**Given information**.
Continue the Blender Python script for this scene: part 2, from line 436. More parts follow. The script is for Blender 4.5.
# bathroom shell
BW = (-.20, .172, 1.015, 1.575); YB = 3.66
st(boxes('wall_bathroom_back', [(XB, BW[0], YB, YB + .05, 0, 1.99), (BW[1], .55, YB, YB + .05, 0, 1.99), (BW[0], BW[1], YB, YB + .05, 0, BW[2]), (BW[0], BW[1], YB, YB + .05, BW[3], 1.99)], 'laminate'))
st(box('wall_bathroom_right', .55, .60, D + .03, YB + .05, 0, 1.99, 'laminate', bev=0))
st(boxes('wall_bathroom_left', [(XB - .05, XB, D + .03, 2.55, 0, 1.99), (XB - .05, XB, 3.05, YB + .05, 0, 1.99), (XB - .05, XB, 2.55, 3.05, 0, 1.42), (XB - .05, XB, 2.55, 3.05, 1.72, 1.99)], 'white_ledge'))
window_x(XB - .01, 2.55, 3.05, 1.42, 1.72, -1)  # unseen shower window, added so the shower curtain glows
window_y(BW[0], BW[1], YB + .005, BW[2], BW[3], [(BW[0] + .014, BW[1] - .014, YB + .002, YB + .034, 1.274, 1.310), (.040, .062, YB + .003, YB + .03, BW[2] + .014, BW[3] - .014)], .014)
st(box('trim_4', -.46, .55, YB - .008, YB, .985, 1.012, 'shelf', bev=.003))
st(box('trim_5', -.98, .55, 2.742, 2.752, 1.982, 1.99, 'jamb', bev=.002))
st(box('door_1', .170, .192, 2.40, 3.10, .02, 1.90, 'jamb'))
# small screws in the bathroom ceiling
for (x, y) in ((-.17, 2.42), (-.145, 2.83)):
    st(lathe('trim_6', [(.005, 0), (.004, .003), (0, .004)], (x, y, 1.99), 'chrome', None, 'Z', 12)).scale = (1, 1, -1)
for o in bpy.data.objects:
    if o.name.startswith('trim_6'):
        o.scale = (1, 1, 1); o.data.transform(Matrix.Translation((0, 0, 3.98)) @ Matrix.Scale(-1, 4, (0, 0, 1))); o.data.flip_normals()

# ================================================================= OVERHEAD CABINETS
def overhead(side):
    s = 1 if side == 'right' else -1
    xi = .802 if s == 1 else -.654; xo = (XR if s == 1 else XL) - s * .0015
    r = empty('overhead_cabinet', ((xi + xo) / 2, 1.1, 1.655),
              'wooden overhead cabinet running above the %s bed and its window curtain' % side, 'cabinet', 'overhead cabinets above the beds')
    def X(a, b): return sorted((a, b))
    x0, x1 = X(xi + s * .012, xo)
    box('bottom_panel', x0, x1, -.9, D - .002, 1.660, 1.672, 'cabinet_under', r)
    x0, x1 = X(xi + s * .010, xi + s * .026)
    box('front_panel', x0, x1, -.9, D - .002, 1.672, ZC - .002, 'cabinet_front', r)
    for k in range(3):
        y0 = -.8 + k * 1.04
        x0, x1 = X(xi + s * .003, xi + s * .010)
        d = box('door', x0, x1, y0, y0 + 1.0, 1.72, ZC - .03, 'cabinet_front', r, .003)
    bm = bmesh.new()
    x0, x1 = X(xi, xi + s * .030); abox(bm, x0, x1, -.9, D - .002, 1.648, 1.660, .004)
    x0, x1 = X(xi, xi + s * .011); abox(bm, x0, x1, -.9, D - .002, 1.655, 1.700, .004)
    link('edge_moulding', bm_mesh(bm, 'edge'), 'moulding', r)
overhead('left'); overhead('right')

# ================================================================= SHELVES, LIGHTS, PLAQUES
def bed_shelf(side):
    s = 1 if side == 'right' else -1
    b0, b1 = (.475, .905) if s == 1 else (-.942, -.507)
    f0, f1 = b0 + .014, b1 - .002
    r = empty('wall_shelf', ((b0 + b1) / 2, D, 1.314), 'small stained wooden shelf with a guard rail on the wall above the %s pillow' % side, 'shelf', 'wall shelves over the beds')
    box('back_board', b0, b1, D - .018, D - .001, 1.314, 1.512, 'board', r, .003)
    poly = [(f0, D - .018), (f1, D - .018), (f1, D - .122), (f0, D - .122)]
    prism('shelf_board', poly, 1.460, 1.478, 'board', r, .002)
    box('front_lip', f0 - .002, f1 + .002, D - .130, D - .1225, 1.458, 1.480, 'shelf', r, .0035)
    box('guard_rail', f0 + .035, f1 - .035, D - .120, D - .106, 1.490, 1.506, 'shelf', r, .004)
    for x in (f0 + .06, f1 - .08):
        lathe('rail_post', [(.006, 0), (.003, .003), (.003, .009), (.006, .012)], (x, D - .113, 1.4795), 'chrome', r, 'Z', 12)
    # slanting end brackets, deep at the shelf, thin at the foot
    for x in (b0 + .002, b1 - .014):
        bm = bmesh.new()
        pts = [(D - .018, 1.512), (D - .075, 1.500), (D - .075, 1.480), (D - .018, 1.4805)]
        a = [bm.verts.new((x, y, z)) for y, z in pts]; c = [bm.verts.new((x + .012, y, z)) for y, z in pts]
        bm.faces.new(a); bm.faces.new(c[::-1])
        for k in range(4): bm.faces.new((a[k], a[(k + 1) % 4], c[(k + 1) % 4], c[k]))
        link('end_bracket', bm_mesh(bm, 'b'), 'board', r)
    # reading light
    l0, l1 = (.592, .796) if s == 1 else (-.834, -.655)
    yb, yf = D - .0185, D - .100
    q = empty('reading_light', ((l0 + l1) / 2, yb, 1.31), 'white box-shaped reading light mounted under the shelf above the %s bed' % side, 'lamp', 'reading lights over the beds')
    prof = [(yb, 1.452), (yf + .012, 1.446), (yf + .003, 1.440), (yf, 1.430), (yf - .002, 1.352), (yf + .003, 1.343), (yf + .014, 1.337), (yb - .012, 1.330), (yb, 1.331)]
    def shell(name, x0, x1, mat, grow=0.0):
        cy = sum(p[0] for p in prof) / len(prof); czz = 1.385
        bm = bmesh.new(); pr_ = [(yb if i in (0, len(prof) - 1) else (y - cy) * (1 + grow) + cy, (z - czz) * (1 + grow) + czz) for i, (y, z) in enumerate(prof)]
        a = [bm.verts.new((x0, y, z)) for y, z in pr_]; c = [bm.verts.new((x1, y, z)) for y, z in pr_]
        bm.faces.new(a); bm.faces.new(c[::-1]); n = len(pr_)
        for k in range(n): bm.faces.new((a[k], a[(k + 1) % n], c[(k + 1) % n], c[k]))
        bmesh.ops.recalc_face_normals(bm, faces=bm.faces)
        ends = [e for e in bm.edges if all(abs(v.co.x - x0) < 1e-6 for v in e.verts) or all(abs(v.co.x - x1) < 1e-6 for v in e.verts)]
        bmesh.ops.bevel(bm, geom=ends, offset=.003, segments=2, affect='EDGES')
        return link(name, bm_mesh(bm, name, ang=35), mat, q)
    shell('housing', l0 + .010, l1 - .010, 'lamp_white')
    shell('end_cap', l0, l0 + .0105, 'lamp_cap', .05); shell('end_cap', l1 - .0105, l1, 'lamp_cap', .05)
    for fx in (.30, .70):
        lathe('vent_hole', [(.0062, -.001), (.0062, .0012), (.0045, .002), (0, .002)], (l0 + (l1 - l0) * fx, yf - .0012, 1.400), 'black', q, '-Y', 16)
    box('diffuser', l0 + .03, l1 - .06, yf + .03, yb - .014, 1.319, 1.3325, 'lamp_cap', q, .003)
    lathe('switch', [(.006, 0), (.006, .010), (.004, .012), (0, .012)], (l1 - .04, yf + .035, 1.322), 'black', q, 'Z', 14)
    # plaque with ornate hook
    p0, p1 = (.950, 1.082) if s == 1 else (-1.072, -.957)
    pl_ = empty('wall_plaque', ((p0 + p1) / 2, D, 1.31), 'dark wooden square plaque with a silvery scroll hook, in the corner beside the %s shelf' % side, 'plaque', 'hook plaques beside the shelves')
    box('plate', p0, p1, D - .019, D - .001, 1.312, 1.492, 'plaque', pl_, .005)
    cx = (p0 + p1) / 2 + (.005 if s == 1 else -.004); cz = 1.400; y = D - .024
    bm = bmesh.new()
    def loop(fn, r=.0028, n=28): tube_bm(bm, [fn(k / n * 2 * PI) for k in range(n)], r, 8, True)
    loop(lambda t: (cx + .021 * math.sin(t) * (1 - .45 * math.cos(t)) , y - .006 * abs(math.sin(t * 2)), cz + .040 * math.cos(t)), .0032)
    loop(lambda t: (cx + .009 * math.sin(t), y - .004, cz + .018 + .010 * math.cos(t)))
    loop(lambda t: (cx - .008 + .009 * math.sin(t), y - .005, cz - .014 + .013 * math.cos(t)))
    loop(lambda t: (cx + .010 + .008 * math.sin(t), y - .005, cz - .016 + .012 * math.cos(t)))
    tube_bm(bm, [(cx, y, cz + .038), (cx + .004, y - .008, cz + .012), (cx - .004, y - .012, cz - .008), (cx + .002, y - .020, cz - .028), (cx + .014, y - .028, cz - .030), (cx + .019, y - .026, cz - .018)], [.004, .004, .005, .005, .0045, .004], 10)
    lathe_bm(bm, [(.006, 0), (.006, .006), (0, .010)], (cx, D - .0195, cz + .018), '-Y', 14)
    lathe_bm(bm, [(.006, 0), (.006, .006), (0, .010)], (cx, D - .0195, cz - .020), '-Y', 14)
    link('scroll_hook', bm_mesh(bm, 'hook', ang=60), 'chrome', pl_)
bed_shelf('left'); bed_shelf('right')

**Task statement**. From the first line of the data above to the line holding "o.scale = (1, 1, 1);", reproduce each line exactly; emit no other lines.

**Solved problem**.
Continue the Blender Python script for this scene: part 2, from line 436. More parts follow. The script is for Blender 4.5.
# bathroom shell
BW = (-.20, .172, 1.015, 1.575); YB = 3.66
st(boxes('wall_bathroom_back', [(XB, BW[0], YB, YB + .05, 0, 1.99), (BW[1], .55, YB, YB + .05, 0, 1.99), (BW[0], BW[1], YB, YB + .05, 0, BW[2]), (BW[0], BW[1], YB, YB + .05, BW[3], 1.99)], 'laminate'))
st(box('wall_bathroom_right', .55, .60, D + .03, YB + .05, 0, 1.99, 'laminate', bev=0))
st(boxes('wall_bathroom_left', [(XB - .05, XB, D + .03, 2.55, 0, 1.99), (XB - .05, XB, 3.05, YB + .05, 0, 1.99), (XB - .05, XB, 2.55, 3.05, 0, 1.42), (XB - .05, XB, 2.55, 3.05, 1.72, 1.99)], 'white_ledge'))
window_x(XB - .01, 2.55, 3.05, 1.42, 1.72, -1)  # unseen shower window, added so the shower curtain glows
window_y(BW[0], BW[1], YB + .005, BW[2], BW[3], [(BW[0] + .014, BW[1] - .014, YB + .002, YB + .034, 1.274, 1.310), (.040, .062, YB + .003, YB + .03, BW[2] + .014, BW[3] - .014)], .014)
st(box('trim_4', -.46, .55, YB - .008, YB, .985, 1.012, 'shelf', bev=.003))
st(box('trim_5', -.98, .55, 2.742, 2.752, 1.982, 1.99, 'jamb', bev=.002))
st(box('door_1', .170, .192, 2.40, 3.10, .02, 1.90, 'jamb'))
# small screws in the bathroom ceiling
for (x, y) in ((-.17, 2.42), (-.145, 2.83)):
    st(lathe('trim_6', [(.005, 0), (.004, .003), (0, .004)], (x, y, 1.99), 'chrome', None, 'Z', 12)).scale = (1, 1, -1)
for o in bpy.data.objects:
    if o.name.startswith('trim_6'):
        o.scale = (1, 1, 1); o.data.transform(Matrix.Translation((0, 0, 3.98)) @ Matrix.Scale(-1, 4, (0, 0, 1))); o.data.flip_normals()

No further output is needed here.